-------- GIVEN DATA

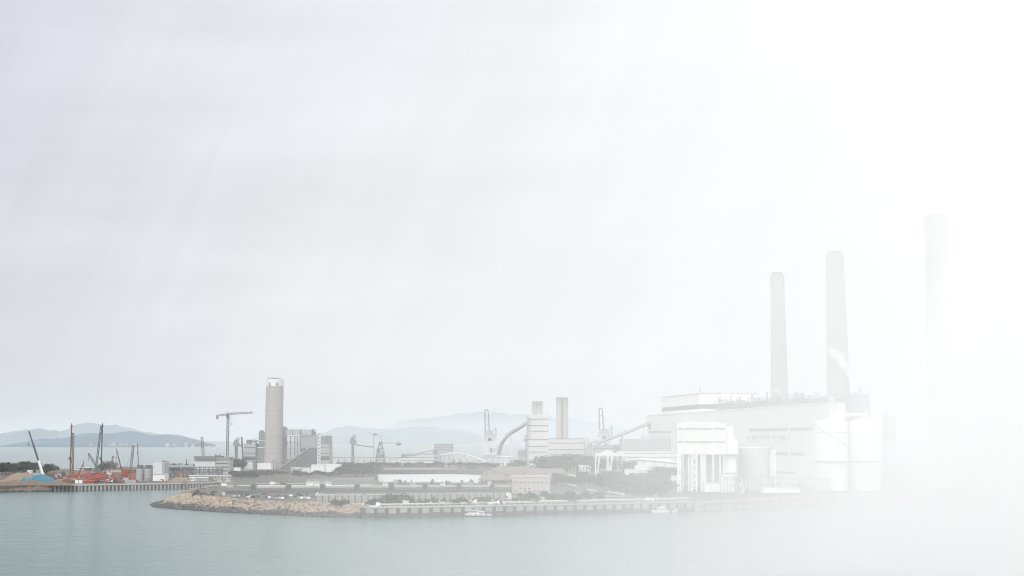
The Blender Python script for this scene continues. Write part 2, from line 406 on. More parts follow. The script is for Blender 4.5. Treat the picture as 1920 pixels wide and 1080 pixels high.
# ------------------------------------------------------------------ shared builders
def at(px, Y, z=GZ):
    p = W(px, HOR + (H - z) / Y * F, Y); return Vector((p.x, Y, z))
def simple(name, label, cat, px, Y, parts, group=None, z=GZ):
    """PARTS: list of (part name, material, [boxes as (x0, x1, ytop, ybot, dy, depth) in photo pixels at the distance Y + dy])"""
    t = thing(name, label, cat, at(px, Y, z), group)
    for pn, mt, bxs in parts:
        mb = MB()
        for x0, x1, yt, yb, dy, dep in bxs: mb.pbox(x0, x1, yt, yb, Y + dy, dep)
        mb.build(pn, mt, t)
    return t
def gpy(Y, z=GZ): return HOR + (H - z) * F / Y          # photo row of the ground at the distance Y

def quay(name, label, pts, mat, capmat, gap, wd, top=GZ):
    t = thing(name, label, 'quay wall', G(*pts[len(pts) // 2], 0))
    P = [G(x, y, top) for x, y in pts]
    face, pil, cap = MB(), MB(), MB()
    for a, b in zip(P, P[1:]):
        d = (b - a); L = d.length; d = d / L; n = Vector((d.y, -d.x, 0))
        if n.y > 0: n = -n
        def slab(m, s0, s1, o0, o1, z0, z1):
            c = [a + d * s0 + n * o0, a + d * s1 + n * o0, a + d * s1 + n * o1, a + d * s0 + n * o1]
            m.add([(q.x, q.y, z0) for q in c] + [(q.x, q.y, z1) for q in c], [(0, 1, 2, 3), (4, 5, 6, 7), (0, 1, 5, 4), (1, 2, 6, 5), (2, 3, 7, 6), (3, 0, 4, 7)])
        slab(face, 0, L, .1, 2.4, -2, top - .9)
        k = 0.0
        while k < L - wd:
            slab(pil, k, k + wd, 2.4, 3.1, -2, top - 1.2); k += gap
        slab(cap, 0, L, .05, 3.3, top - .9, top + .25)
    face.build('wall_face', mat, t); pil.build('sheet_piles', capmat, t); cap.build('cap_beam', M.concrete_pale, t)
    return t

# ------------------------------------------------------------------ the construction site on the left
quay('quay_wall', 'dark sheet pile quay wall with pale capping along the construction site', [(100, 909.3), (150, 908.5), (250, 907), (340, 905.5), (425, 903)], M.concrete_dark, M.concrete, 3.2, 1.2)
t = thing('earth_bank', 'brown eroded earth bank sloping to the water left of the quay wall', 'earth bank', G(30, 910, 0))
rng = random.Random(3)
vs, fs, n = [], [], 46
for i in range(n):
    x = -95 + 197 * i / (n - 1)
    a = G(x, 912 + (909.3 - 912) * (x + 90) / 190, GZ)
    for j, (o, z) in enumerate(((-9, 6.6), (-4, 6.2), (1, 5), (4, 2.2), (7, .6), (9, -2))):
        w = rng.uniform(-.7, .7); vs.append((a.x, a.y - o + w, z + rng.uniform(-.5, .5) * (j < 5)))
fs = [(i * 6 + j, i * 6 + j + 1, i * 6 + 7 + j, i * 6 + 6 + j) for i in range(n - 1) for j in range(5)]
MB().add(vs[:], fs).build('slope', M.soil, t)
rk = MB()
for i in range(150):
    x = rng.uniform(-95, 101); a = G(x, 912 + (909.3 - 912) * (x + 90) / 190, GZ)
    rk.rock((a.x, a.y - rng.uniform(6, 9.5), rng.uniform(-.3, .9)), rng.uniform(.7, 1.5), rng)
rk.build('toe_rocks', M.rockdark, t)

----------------
-------- GIVEN DATA

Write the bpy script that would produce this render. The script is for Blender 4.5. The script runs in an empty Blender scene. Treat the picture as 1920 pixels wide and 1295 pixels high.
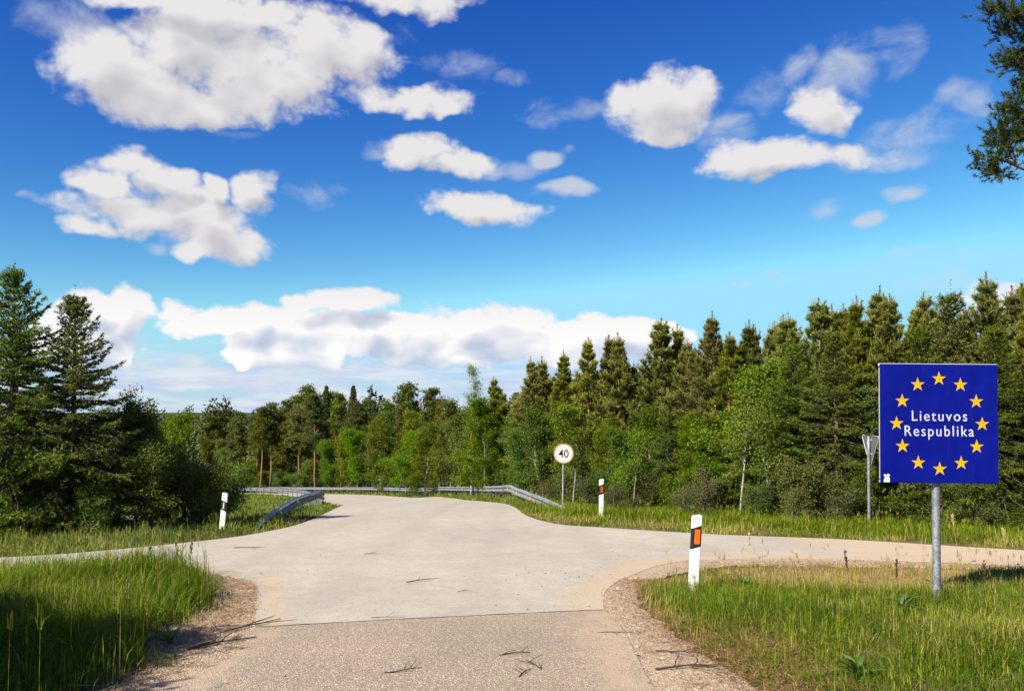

----------------

• _WORK TO COMPLETE_:
Exactly repeat the lines from the line with "The Blender Python" to the line with "def gpy(Y, z=GZ): return", including both, and output nothing else.

• _REPLY_:
The Blender Python script for this scene continues. Write part 2, from line 406 on. More parts follow. The script is for Blender 4.5. Treat the picture as 1920 pixels wide and 1080 pixels high.
# ------------------------------------------------------------------ shared builders
def at(px, Y, z=GZ):
    p = W(px, HOR + (H - z) / Y * F, Y); return Vector((p.x, Y, z))
def simple(name, label, cat, px, Y, parts, group=None, z=GZ):
    """PARTS: list of (part name, material, [boxes as (x0, x1, ytop, ybot, dy, depth) in photo pixels at the distance Y + dy])"""
    t = thing(name, label, cat, at(px, Y, z), group)
    for pn, mt, bxs in parts:
        mb = MB()
        for x0, x1, yt, yb, dy, dep in bxs: mb.pbox(x0, x1, yt, yb, Y + dy, dep)
        mb.build(pn, mt, t)
    return t
def gpy(Y, z=GZ): return HOR + (H - z) * F / Y          # photo row of the ground at the distance Y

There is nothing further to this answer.